Nel fine settimana Donald Trump ha proposto, nella sorpresa generale, di trasferire la maggior parte dei palestinesi della Striscia di Gaza nei paesi arabi della regione, in particolare in Egitto e Giordania. Il presidente degli Stati Uniti ne ha addirittura parlato con i due capi di stato coinvolti, il presidente egiziano Abdel Fattah al Sisi e il re di Giordania Abdallah II.
Come prevedibile, la proposta è stata subito applaudita dai due leader dell’estrema destra israeliana, il ministro dell’economia Bezalel Smotrich e l’ex ministro della sicurezza Itamar Ben Gvir, dimessosi recentemente per protestare contro l’accordo per un cessate il fuoco a Gaza. I due non solo approvano l’iniziativa, ma chiedono l’espulsione dei palestinesi già da tempo.
Il fatto che una proposta simile sia sostenuta dall’estrema destra israeliana, favorevole alla ricolonizzazione di Gaza e all’annessione della Cisgiordania, non è affatto sorprendente. Meno prevedibile era che ad avanzarla fosse il leader della prima potenza mondiale. Ovviamente un trasferimento forzato sarebbe un crimine di guerra e un atto di pulizia etnica, oltre che un’idea giuridicamente, politicamente e moralmente insostenibile.
Perché Trump ha compiuto questo passo clamoroso? Il presidente americano ha appena ottenuto un grande successo diplomatico con il cessate il fuoco concluso tra Israele e Hamas, che ha permesso la liberazione dei primi ostaggi da oltre 12 mesi. Questo, però, significa anche che è coinvolto in un processo complesso. Nel fine settimana sono arrivati i primi ostacoli, quando le due parti si sono accusate a vicenda di non aver rispettato i termini del cessate il fuoco.
Da dove viene questa proposta, che senza dubbio susciterà le proteste dei palestinesi e del mondo arabo? L’idea è presentata come un atto di buon senso: la Striscia di Gaza è distrutta, dunque è giusto costruire nuove case per i palestinesi (altrove) e permettergli di vivere in pace. È il genere di ragionamento che circola negli ambienti dell’estrema destra in Israele, e a quanto pare anche nell’entourage del nuovo presidente statunitense.
Per i palestinesi la proposta di Trump è sconvolgente, anche perché riporta alla memoria un trauma storico, quello della Nakba (dall’arabo, la “catastrofe”) del 1948, quando i loro antenati furono costretti alla fuga dall’esercito del nuovo stato ebraico.
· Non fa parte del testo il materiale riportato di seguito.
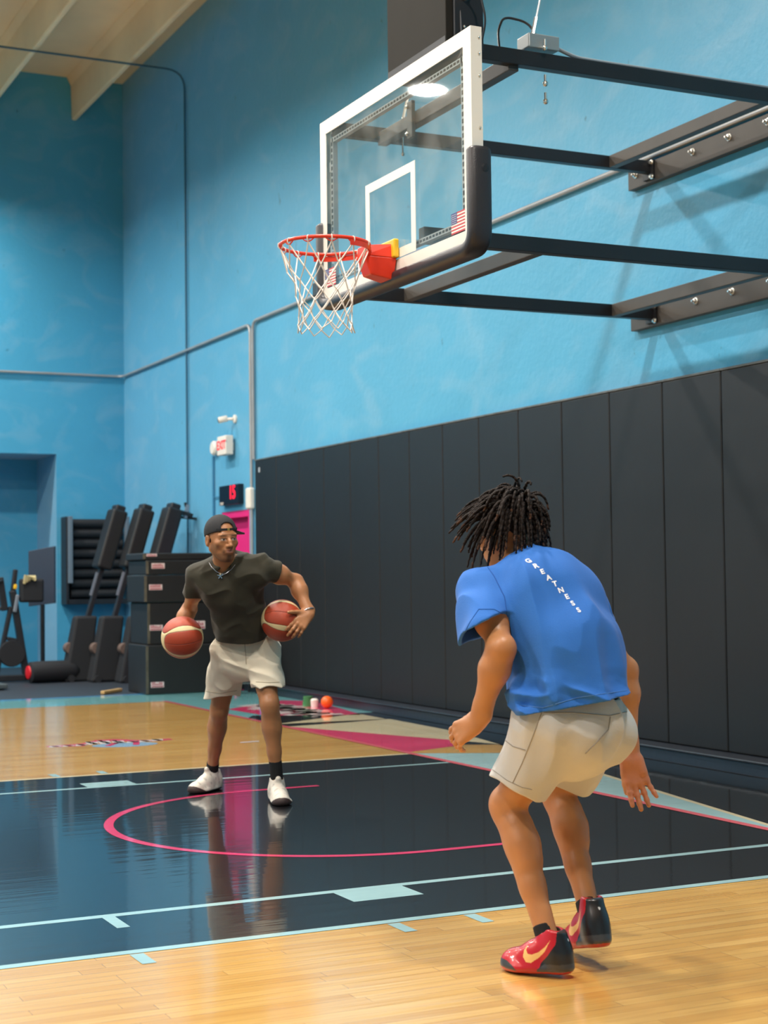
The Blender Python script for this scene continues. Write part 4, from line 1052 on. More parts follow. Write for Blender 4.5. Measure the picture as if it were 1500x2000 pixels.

Un evento documentato e raccontato da molti storici israeliani, da Ilan Pappé a Benny Morris e a Tom Segev. I due terzi dei 2,4 milioni di palestinesi di Gaza discendono dai profughi del 1948, dunque sanno bene cosa sia l’esodo.
La proposta è anche un errore per l’effetto deleterio che potrebbe avere sul processo di scambio tra ostaggi e prigionieri. Se il dopoguerra porterà davvero un esodo forzato al posto di una soluzione politica, è ovvio che i palestinesi non hanno alcun interesse a rispettare un accordo di cui la seconda fase deve ancora essere negoziata.
Tra l’altro l’idea è assolutamente inaccettabile per l’Egitto e la Giordania, che non vogliono accollarsi il fardello dei rifugiati che potrebbero riversarsi nei due paesi, rischiando di destabilizzarli.
Oggi non esiste un solo leader arabo che sia nelle condizioni di avallare l’espulsione dei palestinesi dalle loro terre, neanche il principe ereditario Mohammed Bin Salman, che nei piani di Trump dovrebbe spingere il suo paese verso gli accordi di Abramo con Israele. Ma il principe non può assumersi questo rischio.
Volendo essere generosi possiamo immaginare che il presidente statunitense si sia fatto suggerire un’idea pessima e senza futuro, che si perderà nel caos delle sue iniziative. Ma se davvero Trump crede a quello che dice ed è pronto a passare dalle parole ai fatti, sarà l’ennesimo segnale inquietante dell’avvento di un mondo basato sulla legge del più forte. E l’Europa, per quanto la sua voce sia ormai quasi inaudibile, deve assolutamente opporsi.